Infographic on Punctuation

Hello colleagues, Have you found that when writing many adult learners need to improve their use of punctuation? How much attention do you devote to teaching punctuation? What instructional methods have been effective? Here is an interesting infographic that identifies how and when to use various punctuation marks. This tool includes a lot of information, but it might make for an interesting classroom poster or maybe a handout students could keep in their folders for reference.

What do you think?

Cheers, Susan Finn Miller

Moderator, Teaching & Learning CoP


Hello friends.

Susan, this is a great infographic.  Thank you for sharing it.  It's worth making a copy to keep in their folder.  

When I think of Reading Comprehension, fluency is the first thing that comes to mind.  Of course, this comes only after we master our phonetic decoding skills to read each word on the page. Fluency is rarely used as an instructional strategy for comprehension in the classroom. Focus tends to shift to the new, unknown vocabulary words in the text for reading comprehension.  Knowing the new definition of a word certainly doesn't mean that student will be able to read the text with full understanding.  I believe, the ability to read the text fluently will weigh greater in full reading comprehension and increase the student's ability to use context clues when they encounter new words.  Understanding punctuation plays a significant part in fluency and fluency instruction.  

In order to read fluently, students must have a good understanding of punctuation and how punctuation influences their reading and understanding of a sentence.  I do teach punctuation in isolation, but I immediately follow this instruction with developing the new skill during the reading process.  Students need to practice reading aloud so they can hear the change in intonation and volume when they encounter punctuation.

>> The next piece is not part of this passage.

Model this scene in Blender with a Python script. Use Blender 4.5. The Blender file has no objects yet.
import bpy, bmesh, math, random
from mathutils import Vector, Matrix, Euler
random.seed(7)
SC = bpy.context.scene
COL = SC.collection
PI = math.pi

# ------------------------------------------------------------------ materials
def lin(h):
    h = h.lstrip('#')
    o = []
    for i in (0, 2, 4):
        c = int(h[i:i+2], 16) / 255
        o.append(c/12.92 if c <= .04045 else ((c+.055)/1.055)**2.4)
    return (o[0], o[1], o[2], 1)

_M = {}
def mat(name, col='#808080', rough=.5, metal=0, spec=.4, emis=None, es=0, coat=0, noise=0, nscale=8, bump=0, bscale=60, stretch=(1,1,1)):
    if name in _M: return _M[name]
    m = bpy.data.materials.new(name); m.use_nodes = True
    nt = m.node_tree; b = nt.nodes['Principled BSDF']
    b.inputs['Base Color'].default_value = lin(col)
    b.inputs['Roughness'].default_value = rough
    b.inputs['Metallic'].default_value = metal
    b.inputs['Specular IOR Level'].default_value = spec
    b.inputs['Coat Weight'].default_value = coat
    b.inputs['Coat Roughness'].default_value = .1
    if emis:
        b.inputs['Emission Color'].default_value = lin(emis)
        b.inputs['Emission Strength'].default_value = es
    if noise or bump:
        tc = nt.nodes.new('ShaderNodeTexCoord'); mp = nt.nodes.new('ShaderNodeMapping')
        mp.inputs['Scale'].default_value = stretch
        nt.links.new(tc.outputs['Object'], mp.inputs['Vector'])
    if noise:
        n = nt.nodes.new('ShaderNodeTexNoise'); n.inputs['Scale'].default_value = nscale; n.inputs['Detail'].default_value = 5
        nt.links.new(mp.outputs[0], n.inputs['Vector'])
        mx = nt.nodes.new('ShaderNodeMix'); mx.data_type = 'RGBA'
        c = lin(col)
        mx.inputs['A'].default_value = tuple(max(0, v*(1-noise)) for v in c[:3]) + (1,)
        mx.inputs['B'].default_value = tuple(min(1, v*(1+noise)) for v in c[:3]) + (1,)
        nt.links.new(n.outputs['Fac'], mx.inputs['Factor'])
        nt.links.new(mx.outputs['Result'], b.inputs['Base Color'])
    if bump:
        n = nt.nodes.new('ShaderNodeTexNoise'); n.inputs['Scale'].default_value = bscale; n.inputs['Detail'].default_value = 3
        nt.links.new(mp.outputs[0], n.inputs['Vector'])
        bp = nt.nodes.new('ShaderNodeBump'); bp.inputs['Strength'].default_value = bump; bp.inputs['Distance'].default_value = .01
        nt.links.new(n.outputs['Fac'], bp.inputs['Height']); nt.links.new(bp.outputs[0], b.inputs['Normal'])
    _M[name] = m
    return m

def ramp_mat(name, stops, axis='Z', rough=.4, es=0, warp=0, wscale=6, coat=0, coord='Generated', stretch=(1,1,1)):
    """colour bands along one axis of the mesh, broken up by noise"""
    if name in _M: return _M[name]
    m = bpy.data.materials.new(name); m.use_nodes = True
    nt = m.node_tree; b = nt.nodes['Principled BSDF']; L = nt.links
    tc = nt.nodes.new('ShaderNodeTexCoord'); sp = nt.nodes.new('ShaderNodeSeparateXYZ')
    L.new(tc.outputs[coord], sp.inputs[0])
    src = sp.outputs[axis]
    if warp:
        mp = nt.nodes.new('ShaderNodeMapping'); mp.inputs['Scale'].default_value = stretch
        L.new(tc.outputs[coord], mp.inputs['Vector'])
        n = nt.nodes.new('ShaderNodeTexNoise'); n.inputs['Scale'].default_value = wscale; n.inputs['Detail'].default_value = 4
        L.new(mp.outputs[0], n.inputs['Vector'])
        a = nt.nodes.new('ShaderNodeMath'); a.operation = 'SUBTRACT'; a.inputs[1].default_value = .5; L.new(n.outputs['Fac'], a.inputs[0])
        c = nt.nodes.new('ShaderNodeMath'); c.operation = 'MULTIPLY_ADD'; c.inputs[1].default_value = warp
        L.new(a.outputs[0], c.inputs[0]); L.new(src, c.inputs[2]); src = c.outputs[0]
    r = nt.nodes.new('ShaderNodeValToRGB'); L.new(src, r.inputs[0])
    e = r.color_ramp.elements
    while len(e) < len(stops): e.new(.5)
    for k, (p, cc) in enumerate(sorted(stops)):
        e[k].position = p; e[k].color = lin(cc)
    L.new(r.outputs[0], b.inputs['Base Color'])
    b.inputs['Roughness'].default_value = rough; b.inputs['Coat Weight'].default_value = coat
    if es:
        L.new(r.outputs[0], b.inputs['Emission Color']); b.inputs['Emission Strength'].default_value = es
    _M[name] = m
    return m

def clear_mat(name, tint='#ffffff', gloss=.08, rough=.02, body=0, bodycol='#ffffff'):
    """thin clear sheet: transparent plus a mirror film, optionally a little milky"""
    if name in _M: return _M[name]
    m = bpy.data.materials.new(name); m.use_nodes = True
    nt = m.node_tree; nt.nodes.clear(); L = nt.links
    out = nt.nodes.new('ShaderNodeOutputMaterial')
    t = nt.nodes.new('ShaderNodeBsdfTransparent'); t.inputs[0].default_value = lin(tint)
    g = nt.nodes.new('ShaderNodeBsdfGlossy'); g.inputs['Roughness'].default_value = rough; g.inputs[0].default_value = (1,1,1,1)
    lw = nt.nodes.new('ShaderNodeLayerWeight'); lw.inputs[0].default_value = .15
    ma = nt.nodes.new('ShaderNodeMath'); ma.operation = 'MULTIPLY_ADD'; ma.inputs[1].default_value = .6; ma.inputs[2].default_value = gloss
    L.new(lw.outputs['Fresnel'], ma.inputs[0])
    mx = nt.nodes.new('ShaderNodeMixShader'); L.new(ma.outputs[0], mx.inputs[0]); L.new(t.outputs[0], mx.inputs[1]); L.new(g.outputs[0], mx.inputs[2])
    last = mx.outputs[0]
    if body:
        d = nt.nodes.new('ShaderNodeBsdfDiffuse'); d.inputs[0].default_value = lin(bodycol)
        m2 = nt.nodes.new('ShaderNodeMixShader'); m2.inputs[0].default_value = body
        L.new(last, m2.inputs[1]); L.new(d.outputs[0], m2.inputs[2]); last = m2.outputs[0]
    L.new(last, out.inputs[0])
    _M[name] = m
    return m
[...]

This will tune learners' ears to the "brief pause" they make after a comma, or how their voice changes at the end of a sentence when it's a question.  

Students can record and listen to their voices reading a passage, and they can discuss what types of sentences are heard in the recording and if the student can be easily understood.  Give suggestions to read sentences better (if needed).  Our students are not reading aloud enough in the classroom or at home.  Also, teachers need to be reading to students (yes, even to our adult population) to model great fluency. Reading aloud to students is a great way to check Listening Comprehension as well.      



Susan, I'm glad you raised the question since punctuation is so often taught with strict and boring rules when, in fact, it can prove to be very instinctual.

As we differentiate instruction, why not give rules to those who thrive on them, and then allow others to instinctively punctuate once they know what each symbol means? I'm glad that Kimberly brought sound and rhythm into the picture, and there are many tools allowing students and teachers to record clips. Following are two clips , created with digital voices although people can record right into the tool instead. There are many choices of characters and backgrounds: and

Which brings me to the old practice of dictation as a means to improve not only punctuation but also comprehension and fluency, as you mentioned, Kimberly. Dictation was so misused that it got a bad rep. However, it can really work to help students instinctively punctuate their writing if used kindly and correctly. My students got to love dictation! Go figure. Maybe rules can come in later if needed. What do others think? Leecy

Hi Kimberly, Thanks for adding to this thread by pointing out how punctuation and oral fluency when reading aloud are connected. Including reading aloud as part of instruction for learners at lower levels can be a useful component to add to our classes. As you note, teachers can read aloud to learners as well as engage learners in reading aloud. I have been thinking about the value of having learners record themselves while reading aloud. With cell phones and online tools such as Leecy pointed out, audio recording is more accessible than ever. Another easy to use online tool is Vocaroo, which creates a link of the audio recording that can be shared via email.

Teachers, please weigh in with your thoughts on teaching punctuation for writing as well as the role of punctuation in reading fluently.